Dá para ir mais longe. Se, além de sóbria e observadora, a pessoa for analítica…. Haja pano para manga! É bem verdade que a análise dos atos tem sempre um viés. Certos filtros comprometem as conclusões. Independentemente disso, há fatos que falam por si. O colega puritano tentando agarrar alguém à força dispensa divagações psicológicas. O machão homofóbico se esfregando “discretamente” no mais musculoso da pista de dança igualmente prescinde de elaborações intelectuais. O bem-comportado que se joga a ponto de querer sair beijando bocas alucinadamente é outro.
Em tempos de carnaval, situações como essa têm lugar durante pelo menos uma semana no Brasil. Há cidades no país que desfrutam de um mês inteiro. Para algumas pessoas, a quarta-feira é quase literalmente de cinzas. Resta o pó. Claro que o mito da Fênix cabe como luva a cada experiência de desvario: o folião geralmente renasce do que sobrou.
Há, porém, quem tenha ressaca moral. Há quem pague caro (inclusive com a própria vida ou com a de outras pessoas) os excessos que cometeu sob o efeito do álcool e, eventualmente, outras substâncias tóxicas. Há quem tenha amnésia parcial ou total – algo bastante conveniente, em certos casos. Há quem finja que esqueceu tudo. Por outro lado, há quem se orgulhe dos próprios atos e se sinta bem contando e até exagerando ao relatar suas aventuras. Enfim, as reações variam, como se sabe.
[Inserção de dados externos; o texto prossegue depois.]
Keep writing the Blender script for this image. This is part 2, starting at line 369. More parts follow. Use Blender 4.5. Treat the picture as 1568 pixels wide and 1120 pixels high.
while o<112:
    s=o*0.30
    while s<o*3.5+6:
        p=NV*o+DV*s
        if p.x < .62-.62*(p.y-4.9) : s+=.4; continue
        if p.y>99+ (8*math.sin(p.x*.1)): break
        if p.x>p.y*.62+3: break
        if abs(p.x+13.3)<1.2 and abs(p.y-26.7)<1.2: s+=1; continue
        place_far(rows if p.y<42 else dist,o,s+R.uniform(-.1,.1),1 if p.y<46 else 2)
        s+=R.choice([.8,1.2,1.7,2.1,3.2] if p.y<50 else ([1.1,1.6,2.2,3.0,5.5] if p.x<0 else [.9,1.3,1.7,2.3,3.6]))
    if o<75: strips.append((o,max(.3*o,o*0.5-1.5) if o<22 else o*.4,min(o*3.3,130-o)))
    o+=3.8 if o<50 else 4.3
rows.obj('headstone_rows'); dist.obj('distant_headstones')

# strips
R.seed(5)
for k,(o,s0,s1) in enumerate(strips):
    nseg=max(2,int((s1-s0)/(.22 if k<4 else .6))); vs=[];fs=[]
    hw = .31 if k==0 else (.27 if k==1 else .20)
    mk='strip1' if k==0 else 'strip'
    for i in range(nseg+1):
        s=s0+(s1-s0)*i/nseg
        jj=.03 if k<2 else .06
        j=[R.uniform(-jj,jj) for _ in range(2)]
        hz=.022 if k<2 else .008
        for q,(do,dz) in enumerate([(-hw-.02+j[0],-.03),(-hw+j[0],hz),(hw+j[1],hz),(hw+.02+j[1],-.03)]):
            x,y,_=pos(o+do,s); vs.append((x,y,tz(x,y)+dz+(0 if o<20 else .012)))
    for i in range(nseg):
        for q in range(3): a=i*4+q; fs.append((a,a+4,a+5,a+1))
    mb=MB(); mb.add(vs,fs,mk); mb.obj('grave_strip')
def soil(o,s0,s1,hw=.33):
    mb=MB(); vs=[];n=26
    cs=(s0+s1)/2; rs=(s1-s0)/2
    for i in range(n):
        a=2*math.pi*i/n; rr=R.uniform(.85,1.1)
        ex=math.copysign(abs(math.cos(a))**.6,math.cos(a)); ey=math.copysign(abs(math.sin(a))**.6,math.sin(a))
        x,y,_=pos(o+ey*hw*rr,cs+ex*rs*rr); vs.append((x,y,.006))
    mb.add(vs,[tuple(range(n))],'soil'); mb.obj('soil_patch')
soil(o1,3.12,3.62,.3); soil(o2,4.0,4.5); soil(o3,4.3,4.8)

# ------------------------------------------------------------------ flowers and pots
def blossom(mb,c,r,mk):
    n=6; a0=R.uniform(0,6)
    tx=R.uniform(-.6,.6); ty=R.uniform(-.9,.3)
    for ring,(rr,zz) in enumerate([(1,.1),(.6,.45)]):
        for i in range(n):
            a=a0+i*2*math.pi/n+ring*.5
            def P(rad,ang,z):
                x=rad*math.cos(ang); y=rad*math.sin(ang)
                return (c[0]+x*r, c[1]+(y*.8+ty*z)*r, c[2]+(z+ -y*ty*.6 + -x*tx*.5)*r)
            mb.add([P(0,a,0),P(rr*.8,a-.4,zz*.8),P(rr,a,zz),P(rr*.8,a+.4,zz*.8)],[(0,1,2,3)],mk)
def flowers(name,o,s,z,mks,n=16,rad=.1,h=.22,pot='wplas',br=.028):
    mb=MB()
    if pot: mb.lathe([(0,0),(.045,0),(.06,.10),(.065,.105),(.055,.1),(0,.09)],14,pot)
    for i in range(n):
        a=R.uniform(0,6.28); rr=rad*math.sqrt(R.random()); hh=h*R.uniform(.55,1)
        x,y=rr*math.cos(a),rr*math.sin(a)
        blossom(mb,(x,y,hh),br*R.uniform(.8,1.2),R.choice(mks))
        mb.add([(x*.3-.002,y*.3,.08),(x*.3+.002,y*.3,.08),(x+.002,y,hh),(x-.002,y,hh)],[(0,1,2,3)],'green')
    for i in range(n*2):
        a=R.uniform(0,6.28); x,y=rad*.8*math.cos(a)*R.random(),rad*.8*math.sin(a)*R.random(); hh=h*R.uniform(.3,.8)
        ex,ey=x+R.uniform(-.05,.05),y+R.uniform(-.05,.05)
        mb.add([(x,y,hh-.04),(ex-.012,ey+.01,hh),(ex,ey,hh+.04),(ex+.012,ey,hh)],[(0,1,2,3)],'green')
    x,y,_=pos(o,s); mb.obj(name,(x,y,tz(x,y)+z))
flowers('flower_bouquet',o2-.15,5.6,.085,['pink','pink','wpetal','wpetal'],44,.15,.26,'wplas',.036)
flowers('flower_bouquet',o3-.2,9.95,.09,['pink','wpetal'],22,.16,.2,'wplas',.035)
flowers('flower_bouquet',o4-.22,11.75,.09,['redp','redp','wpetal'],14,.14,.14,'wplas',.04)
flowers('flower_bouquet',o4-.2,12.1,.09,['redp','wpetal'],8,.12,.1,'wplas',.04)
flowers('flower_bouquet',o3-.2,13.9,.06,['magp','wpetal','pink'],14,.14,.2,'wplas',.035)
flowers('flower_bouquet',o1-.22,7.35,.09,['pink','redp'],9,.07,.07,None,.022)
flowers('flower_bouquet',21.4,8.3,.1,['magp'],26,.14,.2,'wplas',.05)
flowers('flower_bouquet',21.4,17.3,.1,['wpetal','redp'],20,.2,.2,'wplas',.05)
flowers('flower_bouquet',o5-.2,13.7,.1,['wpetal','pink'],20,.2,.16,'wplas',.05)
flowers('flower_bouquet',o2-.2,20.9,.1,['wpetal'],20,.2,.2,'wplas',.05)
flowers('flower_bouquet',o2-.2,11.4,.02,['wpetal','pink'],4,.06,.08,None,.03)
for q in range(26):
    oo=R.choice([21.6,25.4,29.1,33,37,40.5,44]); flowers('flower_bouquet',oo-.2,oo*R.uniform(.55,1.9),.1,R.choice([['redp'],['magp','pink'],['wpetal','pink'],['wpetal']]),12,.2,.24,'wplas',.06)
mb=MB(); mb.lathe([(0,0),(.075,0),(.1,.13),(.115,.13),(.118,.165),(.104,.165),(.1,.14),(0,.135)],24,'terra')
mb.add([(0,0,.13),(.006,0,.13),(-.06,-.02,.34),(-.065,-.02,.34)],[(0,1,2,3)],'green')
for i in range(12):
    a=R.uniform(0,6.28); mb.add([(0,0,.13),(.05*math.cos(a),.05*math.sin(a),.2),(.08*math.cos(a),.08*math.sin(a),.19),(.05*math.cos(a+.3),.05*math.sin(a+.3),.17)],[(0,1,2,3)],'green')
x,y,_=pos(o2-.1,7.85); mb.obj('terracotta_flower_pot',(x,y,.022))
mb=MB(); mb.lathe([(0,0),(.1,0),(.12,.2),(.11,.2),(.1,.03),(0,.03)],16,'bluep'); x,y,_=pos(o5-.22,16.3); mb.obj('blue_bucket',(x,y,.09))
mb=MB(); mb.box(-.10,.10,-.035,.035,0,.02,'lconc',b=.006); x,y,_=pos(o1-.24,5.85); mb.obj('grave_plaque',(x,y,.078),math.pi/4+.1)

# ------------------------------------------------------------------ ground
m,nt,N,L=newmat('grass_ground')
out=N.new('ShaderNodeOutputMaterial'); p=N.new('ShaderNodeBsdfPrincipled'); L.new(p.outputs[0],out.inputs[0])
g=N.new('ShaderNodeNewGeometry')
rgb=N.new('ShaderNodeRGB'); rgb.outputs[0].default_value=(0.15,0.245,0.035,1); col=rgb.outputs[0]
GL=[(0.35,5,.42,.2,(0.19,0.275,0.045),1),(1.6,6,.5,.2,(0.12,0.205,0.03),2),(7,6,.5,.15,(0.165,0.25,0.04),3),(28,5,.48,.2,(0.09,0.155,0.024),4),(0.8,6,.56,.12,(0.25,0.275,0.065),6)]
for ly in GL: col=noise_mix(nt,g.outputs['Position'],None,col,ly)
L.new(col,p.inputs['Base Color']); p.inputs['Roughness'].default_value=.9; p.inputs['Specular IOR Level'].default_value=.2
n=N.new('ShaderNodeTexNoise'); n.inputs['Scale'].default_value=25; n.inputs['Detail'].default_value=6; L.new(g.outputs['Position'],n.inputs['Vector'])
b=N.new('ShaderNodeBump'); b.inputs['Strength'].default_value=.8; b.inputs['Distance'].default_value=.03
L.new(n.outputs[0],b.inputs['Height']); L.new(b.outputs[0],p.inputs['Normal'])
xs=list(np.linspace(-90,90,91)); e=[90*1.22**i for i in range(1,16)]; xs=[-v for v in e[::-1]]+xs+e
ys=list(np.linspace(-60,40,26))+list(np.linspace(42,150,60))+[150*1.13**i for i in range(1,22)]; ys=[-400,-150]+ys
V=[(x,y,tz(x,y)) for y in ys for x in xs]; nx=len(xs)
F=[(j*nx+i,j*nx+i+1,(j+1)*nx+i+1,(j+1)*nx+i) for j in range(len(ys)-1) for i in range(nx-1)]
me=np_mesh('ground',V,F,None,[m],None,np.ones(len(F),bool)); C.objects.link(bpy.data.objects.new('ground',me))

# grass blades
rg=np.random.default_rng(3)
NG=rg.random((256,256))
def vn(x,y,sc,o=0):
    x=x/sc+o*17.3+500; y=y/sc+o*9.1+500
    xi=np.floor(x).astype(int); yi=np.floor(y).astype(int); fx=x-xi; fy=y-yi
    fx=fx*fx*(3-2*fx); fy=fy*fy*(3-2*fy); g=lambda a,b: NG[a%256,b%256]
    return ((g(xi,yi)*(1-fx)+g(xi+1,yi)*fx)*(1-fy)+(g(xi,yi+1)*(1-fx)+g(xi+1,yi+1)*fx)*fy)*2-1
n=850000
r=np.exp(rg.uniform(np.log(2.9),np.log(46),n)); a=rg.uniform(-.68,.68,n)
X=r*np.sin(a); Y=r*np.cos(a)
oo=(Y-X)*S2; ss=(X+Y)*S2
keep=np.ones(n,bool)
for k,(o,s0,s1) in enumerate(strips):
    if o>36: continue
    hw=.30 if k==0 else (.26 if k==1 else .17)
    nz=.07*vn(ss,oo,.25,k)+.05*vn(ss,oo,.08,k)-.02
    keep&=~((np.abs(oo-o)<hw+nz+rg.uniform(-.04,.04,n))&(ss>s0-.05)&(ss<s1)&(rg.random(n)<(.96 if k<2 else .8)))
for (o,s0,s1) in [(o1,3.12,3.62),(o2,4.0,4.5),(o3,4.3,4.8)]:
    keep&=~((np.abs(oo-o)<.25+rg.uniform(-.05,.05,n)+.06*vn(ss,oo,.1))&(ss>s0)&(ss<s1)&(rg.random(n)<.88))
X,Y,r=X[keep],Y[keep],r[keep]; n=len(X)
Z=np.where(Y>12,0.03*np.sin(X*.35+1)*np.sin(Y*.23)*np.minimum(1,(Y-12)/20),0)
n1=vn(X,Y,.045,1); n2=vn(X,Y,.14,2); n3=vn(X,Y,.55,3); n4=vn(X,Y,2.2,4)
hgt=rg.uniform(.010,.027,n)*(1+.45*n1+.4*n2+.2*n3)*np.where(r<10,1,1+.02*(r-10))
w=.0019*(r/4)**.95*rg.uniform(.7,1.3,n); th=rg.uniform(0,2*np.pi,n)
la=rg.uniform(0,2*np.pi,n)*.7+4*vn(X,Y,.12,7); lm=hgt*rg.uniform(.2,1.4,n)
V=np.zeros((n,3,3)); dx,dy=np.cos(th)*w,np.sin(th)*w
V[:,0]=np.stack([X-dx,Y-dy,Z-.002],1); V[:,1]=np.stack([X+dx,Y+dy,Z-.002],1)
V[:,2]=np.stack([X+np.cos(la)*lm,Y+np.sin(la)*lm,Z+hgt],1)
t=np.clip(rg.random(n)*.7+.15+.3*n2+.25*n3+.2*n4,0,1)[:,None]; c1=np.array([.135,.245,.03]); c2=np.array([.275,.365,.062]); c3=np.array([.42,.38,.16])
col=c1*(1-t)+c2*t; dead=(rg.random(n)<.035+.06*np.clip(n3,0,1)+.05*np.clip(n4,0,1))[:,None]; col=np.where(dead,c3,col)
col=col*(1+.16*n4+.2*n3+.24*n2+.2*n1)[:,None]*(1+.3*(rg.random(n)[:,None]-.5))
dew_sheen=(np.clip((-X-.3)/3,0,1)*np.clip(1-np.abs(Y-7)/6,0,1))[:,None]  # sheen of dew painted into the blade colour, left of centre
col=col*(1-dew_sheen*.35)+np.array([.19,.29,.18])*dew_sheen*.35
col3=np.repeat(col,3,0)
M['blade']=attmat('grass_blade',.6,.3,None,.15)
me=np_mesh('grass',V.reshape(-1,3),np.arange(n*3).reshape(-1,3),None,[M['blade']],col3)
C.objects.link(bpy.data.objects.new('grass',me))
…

Quem, no entanto, por falta de opção ou voluntariamente, passou horas observando (e, às vezes, também analisando) o comportamento das feras soltas… Ah! Pode até guardar suas impressões para si, mas inevitavelmente conhecerá melhor cada um dos membros de uma fauna imensa e diversificada: do homossexual recalcado à libertina reprimida; do falso alegre ao deprimido aparente; do arrogante disfarçado ao verdadeiramente simples; do violento contido ao insuspeito pacificador; do tarado enrustido à venenosa dissimulada; da amiga ou amigo invejoso à amiga ou amigo inesperadamente “anjo da guarda”; enfim, homens e mulheres que talvez nunca se mostrassem por inteiro se não estivessem em estado entorpecente.
Agora, confesse: pode ou não ser muito interessante assistir a essa série de revelações? Com isso, não quero dizer que você esteja necessariamente se divertindo com quem faz papel ridículo ou às custas de quem se expõe para depois se arrepender. Chamo a atenção apenas para o fato de que, sóbrio, observador e (por que não?) analítico, você pode aprender muito sobre seres humanos, especialmente aqueles do seu convívio. Isso poderá ser divertido, constrangedor ou até decepcionante (em relação a algumas pessoas), mas nunca será tempo perdido.
Last but not least: vale lembrar que você mesmo já pode ter sido o alvo de outras pessoas que, sóbrias e observadoras, viram você em estado alterado. Um dia é da caça, o outro, do caçador. No seu dia de caçador, recomendo tirar o máximo proveito possível. Melhor do que ficar emburrado em um canto, é abrir os olhos e deixar o mundo entrar. Só esteja preparado para tudo. Eu disse: tudo!